::: DATASET SECTION

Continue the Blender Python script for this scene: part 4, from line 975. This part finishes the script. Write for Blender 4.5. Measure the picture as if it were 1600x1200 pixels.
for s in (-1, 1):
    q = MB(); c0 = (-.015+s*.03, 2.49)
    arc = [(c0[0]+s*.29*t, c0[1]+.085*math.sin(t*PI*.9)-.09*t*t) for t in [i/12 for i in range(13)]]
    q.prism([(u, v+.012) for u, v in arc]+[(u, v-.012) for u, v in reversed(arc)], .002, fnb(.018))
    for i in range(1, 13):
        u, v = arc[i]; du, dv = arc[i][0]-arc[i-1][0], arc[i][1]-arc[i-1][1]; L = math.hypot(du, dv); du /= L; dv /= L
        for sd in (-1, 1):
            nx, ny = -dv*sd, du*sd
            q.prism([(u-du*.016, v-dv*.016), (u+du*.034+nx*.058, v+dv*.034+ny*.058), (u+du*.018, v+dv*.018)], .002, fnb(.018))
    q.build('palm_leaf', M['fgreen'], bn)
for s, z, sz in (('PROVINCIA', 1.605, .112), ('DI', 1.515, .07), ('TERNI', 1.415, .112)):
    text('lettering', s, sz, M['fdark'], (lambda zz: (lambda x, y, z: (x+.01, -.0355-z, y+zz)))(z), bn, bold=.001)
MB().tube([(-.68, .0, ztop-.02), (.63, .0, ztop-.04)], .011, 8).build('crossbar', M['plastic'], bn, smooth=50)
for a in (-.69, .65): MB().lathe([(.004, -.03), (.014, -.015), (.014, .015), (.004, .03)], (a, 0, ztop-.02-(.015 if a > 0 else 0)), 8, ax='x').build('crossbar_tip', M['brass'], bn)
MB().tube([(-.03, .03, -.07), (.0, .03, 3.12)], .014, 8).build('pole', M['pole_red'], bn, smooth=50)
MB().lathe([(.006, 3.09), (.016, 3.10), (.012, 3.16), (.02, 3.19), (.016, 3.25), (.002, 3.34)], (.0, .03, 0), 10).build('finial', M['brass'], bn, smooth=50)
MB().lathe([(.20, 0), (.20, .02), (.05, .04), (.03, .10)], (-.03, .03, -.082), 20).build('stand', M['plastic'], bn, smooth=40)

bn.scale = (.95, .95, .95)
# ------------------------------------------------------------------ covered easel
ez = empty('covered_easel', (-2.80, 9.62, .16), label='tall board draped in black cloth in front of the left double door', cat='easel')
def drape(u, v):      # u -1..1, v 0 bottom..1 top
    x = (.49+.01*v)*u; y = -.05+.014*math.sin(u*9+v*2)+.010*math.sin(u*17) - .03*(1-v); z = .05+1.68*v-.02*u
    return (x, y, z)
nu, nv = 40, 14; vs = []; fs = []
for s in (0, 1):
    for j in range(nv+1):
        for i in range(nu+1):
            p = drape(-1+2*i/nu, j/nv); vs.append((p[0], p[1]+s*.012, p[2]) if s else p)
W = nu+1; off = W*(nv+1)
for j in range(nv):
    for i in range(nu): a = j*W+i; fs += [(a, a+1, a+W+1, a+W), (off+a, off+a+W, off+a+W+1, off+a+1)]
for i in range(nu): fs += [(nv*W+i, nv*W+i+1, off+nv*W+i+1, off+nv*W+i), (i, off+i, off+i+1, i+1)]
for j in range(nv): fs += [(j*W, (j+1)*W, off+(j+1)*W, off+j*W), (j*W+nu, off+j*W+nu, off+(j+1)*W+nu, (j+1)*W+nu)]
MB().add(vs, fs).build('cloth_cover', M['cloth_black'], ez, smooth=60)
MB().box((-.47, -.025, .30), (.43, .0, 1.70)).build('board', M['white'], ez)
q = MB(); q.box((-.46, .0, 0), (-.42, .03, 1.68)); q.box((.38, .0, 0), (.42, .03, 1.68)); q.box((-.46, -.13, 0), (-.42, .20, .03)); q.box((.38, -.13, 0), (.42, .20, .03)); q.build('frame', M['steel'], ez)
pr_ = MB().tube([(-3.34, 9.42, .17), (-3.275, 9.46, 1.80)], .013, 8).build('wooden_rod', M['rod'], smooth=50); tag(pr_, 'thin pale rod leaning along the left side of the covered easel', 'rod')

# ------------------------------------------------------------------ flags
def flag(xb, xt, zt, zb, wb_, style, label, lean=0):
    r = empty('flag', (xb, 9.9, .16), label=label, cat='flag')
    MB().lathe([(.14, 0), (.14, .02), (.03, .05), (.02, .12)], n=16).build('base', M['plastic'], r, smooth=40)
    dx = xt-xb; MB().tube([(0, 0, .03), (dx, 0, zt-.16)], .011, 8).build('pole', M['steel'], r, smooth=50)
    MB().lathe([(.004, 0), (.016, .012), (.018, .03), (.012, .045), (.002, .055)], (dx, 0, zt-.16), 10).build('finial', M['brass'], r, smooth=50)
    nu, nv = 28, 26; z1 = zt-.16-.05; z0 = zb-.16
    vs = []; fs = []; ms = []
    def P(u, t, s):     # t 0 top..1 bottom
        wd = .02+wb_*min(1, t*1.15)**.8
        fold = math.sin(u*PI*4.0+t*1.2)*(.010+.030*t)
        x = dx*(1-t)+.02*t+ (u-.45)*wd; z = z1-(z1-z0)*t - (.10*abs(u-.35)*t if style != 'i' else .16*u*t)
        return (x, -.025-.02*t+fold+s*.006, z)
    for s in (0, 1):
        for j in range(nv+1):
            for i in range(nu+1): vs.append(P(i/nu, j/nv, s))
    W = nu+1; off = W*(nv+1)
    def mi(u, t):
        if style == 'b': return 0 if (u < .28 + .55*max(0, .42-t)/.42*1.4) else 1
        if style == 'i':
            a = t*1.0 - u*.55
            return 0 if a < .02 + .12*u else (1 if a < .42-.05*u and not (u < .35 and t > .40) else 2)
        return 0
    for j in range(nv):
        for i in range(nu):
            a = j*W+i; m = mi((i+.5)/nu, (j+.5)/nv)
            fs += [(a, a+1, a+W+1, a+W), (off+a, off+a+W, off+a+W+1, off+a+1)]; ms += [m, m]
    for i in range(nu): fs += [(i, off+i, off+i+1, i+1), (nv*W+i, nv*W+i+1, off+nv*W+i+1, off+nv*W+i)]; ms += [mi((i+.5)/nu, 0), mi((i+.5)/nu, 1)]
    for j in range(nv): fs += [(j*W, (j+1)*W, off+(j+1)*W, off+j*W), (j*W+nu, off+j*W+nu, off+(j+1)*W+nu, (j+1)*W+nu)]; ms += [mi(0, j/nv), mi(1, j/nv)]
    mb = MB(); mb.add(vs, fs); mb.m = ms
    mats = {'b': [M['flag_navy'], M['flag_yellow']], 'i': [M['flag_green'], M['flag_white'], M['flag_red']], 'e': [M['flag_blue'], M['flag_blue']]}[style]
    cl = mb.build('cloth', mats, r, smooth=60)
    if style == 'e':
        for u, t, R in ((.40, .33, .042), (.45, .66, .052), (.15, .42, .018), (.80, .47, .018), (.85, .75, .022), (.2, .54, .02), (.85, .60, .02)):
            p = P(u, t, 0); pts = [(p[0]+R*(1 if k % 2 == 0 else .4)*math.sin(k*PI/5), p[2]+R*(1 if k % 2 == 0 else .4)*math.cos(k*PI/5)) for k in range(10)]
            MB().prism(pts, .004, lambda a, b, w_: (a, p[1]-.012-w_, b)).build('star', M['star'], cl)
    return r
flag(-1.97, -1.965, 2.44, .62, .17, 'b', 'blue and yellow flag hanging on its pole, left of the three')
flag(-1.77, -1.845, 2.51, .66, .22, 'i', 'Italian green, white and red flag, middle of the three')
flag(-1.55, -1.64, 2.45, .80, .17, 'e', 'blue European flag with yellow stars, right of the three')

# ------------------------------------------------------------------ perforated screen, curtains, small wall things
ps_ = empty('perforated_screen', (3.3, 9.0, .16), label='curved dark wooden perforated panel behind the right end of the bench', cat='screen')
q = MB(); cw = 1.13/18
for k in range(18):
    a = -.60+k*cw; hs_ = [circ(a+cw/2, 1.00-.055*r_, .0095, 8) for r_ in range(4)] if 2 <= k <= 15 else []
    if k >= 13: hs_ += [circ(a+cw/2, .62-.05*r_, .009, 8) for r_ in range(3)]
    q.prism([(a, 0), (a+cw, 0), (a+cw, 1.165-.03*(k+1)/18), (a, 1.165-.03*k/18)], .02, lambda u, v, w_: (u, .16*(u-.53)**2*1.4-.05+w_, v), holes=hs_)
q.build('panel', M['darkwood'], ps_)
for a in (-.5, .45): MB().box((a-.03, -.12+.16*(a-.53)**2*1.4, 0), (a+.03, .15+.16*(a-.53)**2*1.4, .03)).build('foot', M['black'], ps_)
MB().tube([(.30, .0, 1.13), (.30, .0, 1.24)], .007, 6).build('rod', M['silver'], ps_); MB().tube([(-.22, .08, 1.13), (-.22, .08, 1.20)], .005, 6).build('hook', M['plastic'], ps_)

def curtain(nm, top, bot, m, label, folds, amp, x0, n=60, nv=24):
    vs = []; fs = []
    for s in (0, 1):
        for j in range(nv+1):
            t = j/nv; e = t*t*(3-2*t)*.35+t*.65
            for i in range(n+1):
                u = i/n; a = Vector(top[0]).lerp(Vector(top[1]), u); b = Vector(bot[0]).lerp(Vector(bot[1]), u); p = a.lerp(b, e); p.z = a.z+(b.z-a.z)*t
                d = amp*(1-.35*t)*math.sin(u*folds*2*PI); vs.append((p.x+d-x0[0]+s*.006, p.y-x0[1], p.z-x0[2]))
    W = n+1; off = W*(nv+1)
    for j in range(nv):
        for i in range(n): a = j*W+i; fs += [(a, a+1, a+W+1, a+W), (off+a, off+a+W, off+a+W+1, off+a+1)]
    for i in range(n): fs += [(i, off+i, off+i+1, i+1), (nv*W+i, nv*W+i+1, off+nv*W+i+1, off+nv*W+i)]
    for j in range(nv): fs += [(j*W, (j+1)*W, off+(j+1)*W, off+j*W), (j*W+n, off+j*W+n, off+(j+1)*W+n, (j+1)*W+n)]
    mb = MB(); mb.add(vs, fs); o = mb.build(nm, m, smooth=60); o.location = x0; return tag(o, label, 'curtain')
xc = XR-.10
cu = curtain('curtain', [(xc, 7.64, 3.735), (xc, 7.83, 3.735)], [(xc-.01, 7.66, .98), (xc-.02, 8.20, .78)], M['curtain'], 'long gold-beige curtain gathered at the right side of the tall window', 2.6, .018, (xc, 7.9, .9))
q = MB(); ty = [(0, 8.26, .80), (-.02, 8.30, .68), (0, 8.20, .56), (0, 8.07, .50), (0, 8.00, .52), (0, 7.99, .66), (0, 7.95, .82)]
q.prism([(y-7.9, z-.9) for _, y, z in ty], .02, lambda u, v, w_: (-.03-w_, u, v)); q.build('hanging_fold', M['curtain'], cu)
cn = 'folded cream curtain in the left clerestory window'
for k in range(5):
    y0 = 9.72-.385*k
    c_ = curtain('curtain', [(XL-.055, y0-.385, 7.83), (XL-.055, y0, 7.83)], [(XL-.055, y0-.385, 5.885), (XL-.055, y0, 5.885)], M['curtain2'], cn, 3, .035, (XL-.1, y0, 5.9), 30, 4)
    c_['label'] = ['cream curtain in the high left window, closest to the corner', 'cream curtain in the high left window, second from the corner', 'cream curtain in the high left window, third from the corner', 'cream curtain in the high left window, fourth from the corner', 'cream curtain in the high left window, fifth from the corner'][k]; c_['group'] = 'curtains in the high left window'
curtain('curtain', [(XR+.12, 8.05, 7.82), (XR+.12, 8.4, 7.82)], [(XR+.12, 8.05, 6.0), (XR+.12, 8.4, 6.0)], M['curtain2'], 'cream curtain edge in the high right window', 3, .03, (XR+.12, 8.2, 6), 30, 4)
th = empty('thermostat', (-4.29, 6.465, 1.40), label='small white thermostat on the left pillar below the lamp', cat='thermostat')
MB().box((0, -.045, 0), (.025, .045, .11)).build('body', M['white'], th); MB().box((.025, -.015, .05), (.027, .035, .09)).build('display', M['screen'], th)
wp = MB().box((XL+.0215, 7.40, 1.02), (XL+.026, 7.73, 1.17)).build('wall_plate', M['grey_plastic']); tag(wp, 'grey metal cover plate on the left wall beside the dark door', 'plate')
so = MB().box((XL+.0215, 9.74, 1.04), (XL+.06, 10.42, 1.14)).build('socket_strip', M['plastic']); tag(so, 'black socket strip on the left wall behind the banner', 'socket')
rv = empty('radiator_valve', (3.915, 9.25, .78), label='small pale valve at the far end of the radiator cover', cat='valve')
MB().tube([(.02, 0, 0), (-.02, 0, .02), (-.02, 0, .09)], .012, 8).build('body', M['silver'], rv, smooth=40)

::::::

:: WHAT YOU WILL DO ::
Set down the lines above as they stand, starting with the first line and ending with the line that contains "M['plastic'], bn, smooth=40)".

:: SOLVED EXERCISE ::
Continue the Blender Python script for this scene: part 4, from line 975. This part finishes the script. Write for Blender 4.5. Measure the picture as if it were 1600x1200 pixels.
for s in (-1, 1):
    q = MB(); c0 = (-.015+s*.03, 2.49)
    arc = [(c0[0]+s*.29*t, c0[1]+.085*math.sin(t*PI*.9)-.09*t*t) for t in [i/12 for i in range(13)]]
    q.prism([(u, v+.012) for u, v in arc]+[(u, v-.012) for u, v in reversed(arc)], .002, fnb(.018))
    for i in range(1, 13):
        u, v = arc[i]; du, dv = arc[i][0]-arc[i-1][0], arc[i][1]-arc[i-1][1]; L = math.hypot(du, dv); du /= L; dv /= L
        for sd in (-1, 1):
            nx, ny = -dv*sd, du*sd
            q.prism([(u-du*.016, v-dv*.016), (u+du*.034+nx*.058, v+dv*.034+ny*.058), (u+du*.018, v+dv*.018)], .002, fnb(.018))
    q.build('palm_leaf', M['fgreen'], bn)
for s, z, sz in (('PROVINCIA', 1.605, .112), ('DI', 1.515, .07), ('TERNI', 1.415, .112)):
    text('lettering', s, sz, M['fdark'], (lambda zz: (lambda x, y, z: (x+.01, -.0355-z, y+zz)))(z), bn, bold=.001)
MB().tube([(-.68, .0, ztop-.02), (.63, .0, ztop-.04)], .011, 8).build('crossbar', M['plastic'], bn, smooth=50)
for a in (-.69, .65): MB().lathe([(.004, -.03), (.014, -.015), (.014, .015), (.004, .03)], (a, 0, ztop-.02-(.015 if a > 0 else 0)), 8, ax='x').build('crossbar_tip', M['brass'], bn)
MB().tube([(-.03, .03, -.07), (.0, .03, 3.12)], .014, 8).build('pole', M['pole_red'], bn, smooth=50)
MB().lathe([(.006, 3.09), (.016, 3.10), (.012, 3.16), (.02, 3.19), (.016, 3.25), (.002, 3.34)], (.0, .03, 0), 10).build('finial', M['brass'], bn, smooth=50)
MB().lathe([(.20, 0), (.20, .02), (.05, .04), (.03, .10)], (-.03, .03, -.082), 20).build('stand', M['plastic'], bn, smooth=40)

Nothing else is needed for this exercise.